Abhishek Sharma is bowled by Mitchell Starc BCCI

Starc knocks out Abhishek

By Sidharth Monga

When you play for as long as Mitchell Starc has, and you are the kind of bowler he is - full, fast, direct - there is bound to be a highlights reel of damaged stumps long enough for a web-series episode. You could narrow it down to the first blows of big matches, and you will still have enough. The yorker to Brendon McCullum in the first over of the 2015 World Cup final at a packed MCG is difficult to beat for an occasion, but the ball to dismiss Abhishek Sharma in the IPL final was a better delivery. It angled into the pads, pitched on leg, swung late and seamed a touch, squared up the left-hand batter, went past the outside edge and took the top of off. The length was just perfect: full enough to hit the highest part of the wicket, but still not something you stride forward to.

Bumrah yorks Shaw

By Alagappan Muthu

Jasprit Bumrah bowled 56 yorkers in IPL 2024. Twenty more than the second highest. He took seven wickets with them. Four more than the next best. Six of them were clean bowled. Each of them too good for the batter to lay anything on it. Because they're fast. They're accurate. They swing. They dip. They might even be sentient. Prithvi Shaw had to deal with one and even though he was batting on 66 off 39, he was no match. His first line of defence - the bat - couldn't come down in time. Shaw thought it could and had moved his second line of defence - his feet - out of the way. Now there was nothing protecting his stumps. Bumrah's combination of pace, precision and movement had essentially made a human being disappear.

Virat Kohli c & b Harshit Rana

By Karthik Krishnaswamy

It definitely wasn't a contender for the ball of the season, but Virat Kohli c & b Harshit Rana was hugely illustrative of where cricket at the top level is headed, for better or worse. A slower ball slipped out of Rana's hand and ended up as a high full-toss angling into the batter's body. Kohli, completely thrown by the ball's unexpected trajectory, popped back a return catch, and there was no immediate celebration from Rana, because he seemed fairly certain this would end up as no-ball on height.

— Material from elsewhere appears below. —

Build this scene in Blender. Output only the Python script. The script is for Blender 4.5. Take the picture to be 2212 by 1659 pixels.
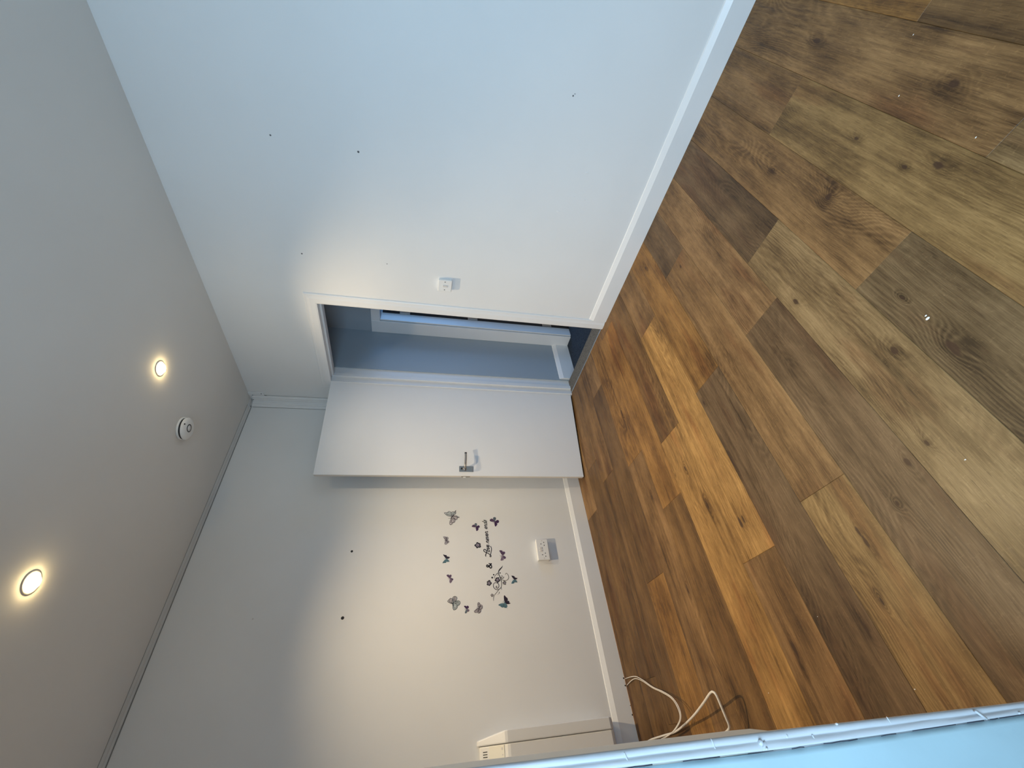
import bpy, bmesh, math, random
from mathutils import Vector, Matrix, noise as mnoise

for o in list(bpy.data.objects):
    bpy.data.objects.remove(o, do_unlink=True)
S = bpy.context.scene
COL = S.collection
random.seed(7)

# ------------------------------------------------------------------ camera
# metres; origin = floor corner between the sticker wall (x=0) and the doorway wall (y=0)
F, YAW, PITCH, ROLL = 888.57, 0.8313, 0.2149, 0.0568
CAM = Vector((2.8755, -2.2884, 1.298))
fw = Vector((-math.sin(YAW)*math.cos(PITCH), math.cos(YAW)*math.cos(PITCH), -math.sin(PITCH)))
rt = fw.cross(Vector((0, 0, 1))).normalized()
up = rt.cross(fw)
rt2 = math.cos(ROLL)*rt + math.sin(ROLL)*up
up2 = -math.sin(ROLL)*rt + math.cos(ROLL)*up
cd = bpy.data.cameras.new('camera')
cd.sensor_fit = 'HORIZONTAL'
cd.sensor_width = 36.0
cd.lens = F/2212*36.0
cd.clip_start = 0.02
cam = bpy.data.objects.new('camera', cd)
COL.objects.link(cam)
# the phone was held on its side: picture left is up
cx_, cy_, cz_ = -up2, rt2, -fw
cam.matrix_world = Matrix(((cx_.x, cy_.x, cz_.x, CAM.x), (cx_.y, cy_.y, cz_.y, CAM.y),
                           (cx_.z, cy_.z, cz_.z, CAM.z), (0, 0, 0, 1)))
S.camera = cam

# ------------------------------------------------------------------ world, daylight, exposure
W = bpy.data.worlds.new('world')
S.world = W
W.use_nodes = True
bg = W.node_tree.nodes['Background']
bg.inputs[0].default_value = (0.50, 0.76, 1.0, 1)
bg.inputs[1].default_value = 0.4

def area(name, loc, aim, sx, sy, col, power, spread=math.pi):
    l = bpy.data.lights.new(name, 'AREA')
    l.shape = 'RECTANGLE'; l.size = sx; l.size_y = sy
    l.color = col; l.energy = power; l.spread = spread
    o = bpy.data.objects.new(name, l)
    COL.objects.link(o)
    o.location = loc
    o.rotation_euler = Vector(aim).to_track_quat('-Z', 'Y').to_euler()
    return o
DAY = (0.49, 0.745, 1.0)
area('daylight_window', (3.36, -3.36, 1.55), (-0.42, 1, -0.72), 1.5, 1.3, DAY, 70, math.radians(150))
area('daylight_landing', (1.30, 2.55, 1.35), (-0.12, -1, -0.1), 1.2, 1.2, (0.24, 0.52, 1.0), 34)

S.cycles.max_bounces = 6; S.cycles.diffuse_bounces = 4; S.cycles.glossy_bounces = 2
S.cycles.caustics_reflective = False; S.cycles.caustics_refractive = False

S.view_settings.view_transform = 'Standard'
S.view_settings.look = 'None'
S.view_settings.exposure = 0.04
S.view_settings.gamma = 1.0
S.view_settings.use_curve_mapping = False

# ------------------------------------------------------------------ measuring helpers
def ray(px, py):
    return ((1659-py-829.5)/F)*rt2 - ((px-1106)/F)*up2 + fw
def onx(px, py, x=0.0):
    d = ray(px, py); return CAM + d*((x-CAM.x)/d.x)
def ony(px, py, y=0.0):
    d = ray(px, py); return CAM + d*((y-CAM.y)/d.y)
def onz(px, py, z=0.0):
    d = ray(px, py); return CAM + d*((z-CAM.z)/d.z)

# ------------------------------------------------------------------ object helpers
def tag(o, label=None, cat=None, group=None, kind=None):
    if label: o['label'] = label
    if cat: o['category'] = cat
    if group: o['group'] = group
    if kind: o['kind'] = kind
    return o
def empty(name, loc=(0, 0, 0), rot=(0, 0, 0)):
    o = bpy.data.objects.new(name, None)
    o.empty_display_size = 0.05
    COL.objects.link(o); o.location = loc; o.rotation_euler = rot
    return o
def mobj(name, me, mat=None, parent=None):
    o = bpy.data.objects.new(name, me)
    COL.objects.link(o)
    if mat is not None and len(me.materials) == 0: me.materials.append(mat)
    if parent is not None: o.parent = parent
    return o
def from_bm(name, bm, mat, parent=None, smooth=False):
    bmesh.ops.recalc_face_normals(bm, faces=bm.faces)
    me = bpy.data.meshes.new(name); bm.to_mesh(me); bm.free()
    if smooth:
        for p in me.polygons: p.use_smooth = True
    return mobj(name, me, mat, parent)
def pydata(name, v, f, mat, parent=None, smooth=False):
    bm = bmesh.new()
    vs = [bm.verts.new(p) for p in v]
    for q in f:
        try: bm.faces.new([vs[i] for i in q])
        except ValueError: pass
    return from_bm(name, bm, mat, parent, smooth)
def add_box(bm, a, b, bev=0.0, seg=2):
    t = bmesh.new()
    bmesh.ops.create_cube(t, size=1)
    c = [(a[i]+b[i])/2 for i in range(3)]; s = [abs(b[i]-a[i]) for i in range(3)]
    for v in t.verts: v.co = Vector([v.co[i]*s[i]+c[i] for i in range(3)])
    if bev > 0:
        bmesh.ops.bevel(t, geom=t.edges[:], offset=bev, segments=seg, affect='EDGES', profile=0.6)
    merge(bm, t)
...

So too was Kohli, when he called for a review of the on-field decision that this was a fair delivery. Kohli would probably have got to continue his innings in any other season, but IPL 2024 has made a giant leap towards eliminating subjectivity from umpiring. Is that a good thing? Who knows. On the day, the third umpire made his decision based on two numbers: ball-tracking said the ball would have been 0.92m above the ground if it had reached the point of the crease, and Kohli's waist, measured before the start of the season, was 1.04m above ground level.